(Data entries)

★ ★ ★ ★

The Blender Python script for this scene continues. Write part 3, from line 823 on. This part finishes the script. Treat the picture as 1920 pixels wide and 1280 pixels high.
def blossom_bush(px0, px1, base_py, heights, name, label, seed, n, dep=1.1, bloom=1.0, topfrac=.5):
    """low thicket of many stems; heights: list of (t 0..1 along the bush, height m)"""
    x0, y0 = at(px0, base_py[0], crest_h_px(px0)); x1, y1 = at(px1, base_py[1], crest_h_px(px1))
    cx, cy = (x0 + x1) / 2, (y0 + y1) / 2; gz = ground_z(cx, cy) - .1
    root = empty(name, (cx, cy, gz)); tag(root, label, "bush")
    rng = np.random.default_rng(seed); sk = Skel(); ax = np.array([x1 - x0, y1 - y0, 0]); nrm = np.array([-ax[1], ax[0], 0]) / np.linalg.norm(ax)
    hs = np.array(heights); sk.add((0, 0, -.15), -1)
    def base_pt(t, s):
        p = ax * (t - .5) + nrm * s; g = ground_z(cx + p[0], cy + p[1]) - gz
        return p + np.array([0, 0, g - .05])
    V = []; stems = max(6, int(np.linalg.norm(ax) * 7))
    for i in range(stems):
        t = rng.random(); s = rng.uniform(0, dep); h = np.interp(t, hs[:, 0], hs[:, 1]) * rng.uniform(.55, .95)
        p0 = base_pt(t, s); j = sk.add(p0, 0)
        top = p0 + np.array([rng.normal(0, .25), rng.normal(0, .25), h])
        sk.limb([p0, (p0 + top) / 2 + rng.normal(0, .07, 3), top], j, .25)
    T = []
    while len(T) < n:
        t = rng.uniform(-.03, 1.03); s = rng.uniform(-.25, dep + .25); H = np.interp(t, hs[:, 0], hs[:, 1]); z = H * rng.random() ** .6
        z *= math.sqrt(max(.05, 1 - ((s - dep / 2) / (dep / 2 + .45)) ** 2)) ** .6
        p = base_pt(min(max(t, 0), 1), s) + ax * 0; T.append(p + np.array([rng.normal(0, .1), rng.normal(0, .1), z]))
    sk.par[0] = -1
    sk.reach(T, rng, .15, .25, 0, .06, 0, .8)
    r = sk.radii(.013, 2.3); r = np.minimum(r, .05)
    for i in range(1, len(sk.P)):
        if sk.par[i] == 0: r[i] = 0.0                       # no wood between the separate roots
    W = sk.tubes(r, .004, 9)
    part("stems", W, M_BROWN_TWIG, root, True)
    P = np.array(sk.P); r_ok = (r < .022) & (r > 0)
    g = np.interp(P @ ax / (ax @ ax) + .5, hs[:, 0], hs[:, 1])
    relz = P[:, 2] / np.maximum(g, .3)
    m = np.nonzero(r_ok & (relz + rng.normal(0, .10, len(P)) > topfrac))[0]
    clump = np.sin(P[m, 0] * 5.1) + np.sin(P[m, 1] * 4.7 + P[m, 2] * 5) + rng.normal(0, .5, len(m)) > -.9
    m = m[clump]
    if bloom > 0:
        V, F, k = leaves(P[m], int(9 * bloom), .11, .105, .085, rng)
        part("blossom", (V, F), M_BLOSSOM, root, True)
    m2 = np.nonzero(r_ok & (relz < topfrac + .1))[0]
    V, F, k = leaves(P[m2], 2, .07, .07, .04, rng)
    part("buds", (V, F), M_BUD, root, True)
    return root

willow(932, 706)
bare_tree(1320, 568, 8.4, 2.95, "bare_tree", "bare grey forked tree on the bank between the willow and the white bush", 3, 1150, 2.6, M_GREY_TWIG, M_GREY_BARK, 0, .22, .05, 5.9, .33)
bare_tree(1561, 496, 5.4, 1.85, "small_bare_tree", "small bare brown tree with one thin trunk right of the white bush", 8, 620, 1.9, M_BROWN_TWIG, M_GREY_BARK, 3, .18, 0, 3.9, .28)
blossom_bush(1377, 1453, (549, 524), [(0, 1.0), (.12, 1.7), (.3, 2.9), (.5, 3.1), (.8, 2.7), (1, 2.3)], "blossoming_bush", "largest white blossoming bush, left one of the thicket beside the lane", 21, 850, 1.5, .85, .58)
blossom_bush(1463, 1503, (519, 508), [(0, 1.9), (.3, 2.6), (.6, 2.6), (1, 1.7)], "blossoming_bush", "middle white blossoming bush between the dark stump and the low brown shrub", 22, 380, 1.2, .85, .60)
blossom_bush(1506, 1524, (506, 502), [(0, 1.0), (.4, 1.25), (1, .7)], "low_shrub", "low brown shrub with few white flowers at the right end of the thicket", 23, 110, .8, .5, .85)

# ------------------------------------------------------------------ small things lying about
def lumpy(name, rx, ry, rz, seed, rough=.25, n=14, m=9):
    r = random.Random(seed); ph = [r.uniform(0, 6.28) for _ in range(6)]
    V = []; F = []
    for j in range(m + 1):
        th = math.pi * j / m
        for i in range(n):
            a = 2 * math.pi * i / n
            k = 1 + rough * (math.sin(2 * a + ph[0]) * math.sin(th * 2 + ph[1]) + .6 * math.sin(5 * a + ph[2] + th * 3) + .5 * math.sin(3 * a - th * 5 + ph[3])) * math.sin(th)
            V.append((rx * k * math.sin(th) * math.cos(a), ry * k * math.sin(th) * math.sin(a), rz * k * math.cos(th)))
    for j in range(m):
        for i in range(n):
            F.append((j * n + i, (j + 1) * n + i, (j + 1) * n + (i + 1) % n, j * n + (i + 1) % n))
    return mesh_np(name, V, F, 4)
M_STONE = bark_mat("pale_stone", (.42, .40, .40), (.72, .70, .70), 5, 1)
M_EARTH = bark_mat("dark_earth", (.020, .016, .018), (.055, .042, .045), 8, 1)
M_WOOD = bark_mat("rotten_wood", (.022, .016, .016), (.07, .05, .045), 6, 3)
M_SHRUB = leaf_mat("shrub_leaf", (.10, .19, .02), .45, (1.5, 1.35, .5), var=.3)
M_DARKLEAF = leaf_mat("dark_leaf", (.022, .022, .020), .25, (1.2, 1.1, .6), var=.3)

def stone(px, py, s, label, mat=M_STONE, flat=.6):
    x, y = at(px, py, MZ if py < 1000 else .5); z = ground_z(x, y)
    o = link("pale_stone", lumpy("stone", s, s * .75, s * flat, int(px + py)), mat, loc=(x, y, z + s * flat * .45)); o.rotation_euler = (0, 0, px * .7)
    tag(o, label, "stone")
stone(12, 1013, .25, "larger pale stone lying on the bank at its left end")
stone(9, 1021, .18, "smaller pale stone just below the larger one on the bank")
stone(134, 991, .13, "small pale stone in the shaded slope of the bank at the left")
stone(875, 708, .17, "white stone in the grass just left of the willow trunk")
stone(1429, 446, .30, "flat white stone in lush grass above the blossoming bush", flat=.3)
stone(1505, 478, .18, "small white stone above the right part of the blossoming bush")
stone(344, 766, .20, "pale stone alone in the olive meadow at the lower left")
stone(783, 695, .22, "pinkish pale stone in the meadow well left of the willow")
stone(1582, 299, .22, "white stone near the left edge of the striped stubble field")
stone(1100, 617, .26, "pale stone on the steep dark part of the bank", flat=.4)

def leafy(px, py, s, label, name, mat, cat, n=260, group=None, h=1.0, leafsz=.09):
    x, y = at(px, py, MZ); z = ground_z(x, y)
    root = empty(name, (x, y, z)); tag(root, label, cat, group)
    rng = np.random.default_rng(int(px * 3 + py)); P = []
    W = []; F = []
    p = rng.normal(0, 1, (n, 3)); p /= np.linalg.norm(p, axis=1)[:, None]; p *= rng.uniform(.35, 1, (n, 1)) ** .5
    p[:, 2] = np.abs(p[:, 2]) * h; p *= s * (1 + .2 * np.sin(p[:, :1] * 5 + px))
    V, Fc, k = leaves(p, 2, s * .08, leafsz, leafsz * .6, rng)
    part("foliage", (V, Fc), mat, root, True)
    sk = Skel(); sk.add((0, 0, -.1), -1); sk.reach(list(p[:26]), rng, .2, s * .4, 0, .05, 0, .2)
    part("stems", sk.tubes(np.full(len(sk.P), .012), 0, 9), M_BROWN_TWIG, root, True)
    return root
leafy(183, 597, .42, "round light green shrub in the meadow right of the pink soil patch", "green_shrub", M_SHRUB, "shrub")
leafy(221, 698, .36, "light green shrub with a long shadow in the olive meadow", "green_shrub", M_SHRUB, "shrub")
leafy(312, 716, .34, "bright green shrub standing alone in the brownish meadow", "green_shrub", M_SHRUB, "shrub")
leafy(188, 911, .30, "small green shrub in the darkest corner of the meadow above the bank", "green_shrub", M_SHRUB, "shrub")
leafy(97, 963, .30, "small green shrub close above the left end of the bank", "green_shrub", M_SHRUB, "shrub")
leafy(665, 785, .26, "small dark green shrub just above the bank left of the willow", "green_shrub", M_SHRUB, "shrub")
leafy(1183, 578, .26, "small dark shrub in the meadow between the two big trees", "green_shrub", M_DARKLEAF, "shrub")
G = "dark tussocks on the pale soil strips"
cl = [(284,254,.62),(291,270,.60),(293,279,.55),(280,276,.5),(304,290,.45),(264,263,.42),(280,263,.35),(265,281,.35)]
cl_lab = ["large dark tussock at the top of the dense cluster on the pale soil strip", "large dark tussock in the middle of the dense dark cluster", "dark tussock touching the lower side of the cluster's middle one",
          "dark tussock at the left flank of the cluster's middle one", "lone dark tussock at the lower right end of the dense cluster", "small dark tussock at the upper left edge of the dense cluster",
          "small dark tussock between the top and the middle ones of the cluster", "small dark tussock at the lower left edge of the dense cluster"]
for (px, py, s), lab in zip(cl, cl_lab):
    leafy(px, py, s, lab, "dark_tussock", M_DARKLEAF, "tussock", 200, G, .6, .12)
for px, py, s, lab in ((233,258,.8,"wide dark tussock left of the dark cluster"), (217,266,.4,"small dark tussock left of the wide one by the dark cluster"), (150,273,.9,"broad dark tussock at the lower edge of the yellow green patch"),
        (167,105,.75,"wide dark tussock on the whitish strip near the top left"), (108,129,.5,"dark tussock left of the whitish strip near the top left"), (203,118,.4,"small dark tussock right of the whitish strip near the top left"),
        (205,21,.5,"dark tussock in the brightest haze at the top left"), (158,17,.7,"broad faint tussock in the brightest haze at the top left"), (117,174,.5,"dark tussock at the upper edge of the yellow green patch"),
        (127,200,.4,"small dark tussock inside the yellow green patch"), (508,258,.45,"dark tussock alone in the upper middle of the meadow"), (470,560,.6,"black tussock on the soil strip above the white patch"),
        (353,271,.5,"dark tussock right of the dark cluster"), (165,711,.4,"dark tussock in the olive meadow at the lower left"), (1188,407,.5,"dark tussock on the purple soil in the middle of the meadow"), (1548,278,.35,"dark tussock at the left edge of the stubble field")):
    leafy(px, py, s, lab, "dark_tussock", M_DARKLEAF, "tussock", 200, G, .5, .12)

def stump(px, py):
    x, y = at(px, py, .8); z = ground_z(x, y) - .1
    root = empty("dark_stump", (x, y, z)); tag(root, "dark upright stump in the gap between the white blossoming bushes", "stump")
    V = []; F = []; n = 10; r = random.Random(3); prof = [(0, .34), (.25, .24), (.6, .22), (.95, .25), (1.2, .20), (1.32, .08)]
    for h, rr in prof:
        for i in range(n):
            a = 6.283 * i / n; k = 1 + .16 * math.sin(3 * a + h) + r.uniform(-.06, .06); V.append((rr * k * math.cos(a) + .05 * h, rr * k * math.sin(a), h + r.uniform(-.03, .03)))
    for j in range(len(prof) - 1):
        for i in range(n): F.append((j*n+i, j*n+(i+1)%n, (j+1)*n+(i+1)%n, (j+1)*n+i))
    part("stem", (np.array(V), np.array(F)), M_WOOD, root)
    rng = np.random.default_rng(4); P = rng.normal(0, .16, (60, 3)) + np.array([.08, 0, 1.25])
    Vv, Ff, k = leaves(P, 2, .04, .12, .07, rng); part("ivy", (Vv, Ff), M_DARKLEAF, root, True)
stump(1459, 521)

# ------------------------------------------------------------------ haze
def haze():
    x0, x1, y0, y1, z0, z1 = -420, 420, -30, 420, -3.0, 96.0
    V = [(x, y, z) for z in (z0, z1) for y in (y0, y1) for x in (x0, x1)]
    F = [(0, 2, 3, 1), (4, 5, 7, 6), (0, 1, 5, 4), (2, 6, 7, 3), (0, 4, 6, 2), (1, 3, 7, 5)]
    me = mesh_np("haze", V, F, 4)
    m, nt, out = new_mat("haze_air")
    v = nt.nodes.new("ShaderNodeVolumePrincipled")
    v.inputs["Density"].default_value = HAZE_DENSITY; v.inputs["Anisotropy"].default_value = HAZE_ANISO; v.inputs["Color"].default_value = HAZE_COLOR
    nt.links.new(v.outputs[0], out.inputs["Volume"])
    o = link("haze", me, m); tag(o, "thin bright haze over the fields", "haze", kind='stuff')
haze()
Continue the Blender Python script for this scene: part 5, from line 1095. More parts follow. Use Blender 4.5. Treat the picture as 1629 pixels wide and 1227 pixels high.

★ ★ ★ ★

Instructions for the task -> Write down every line of the data above that includes the string "script".

Result for this task ->
The Blender Python script for this scene continues. Write part 3, from line 823 on. This part finishes the script. Treat the picture as 1920 pixels wide and 1280 pixels high.
Continue the Blender Python script for this scene: part 5, from line 1095. More parts follow. Use Blender 4.5. Treat the picture as 1629 pixels wide and 1227 pixels high.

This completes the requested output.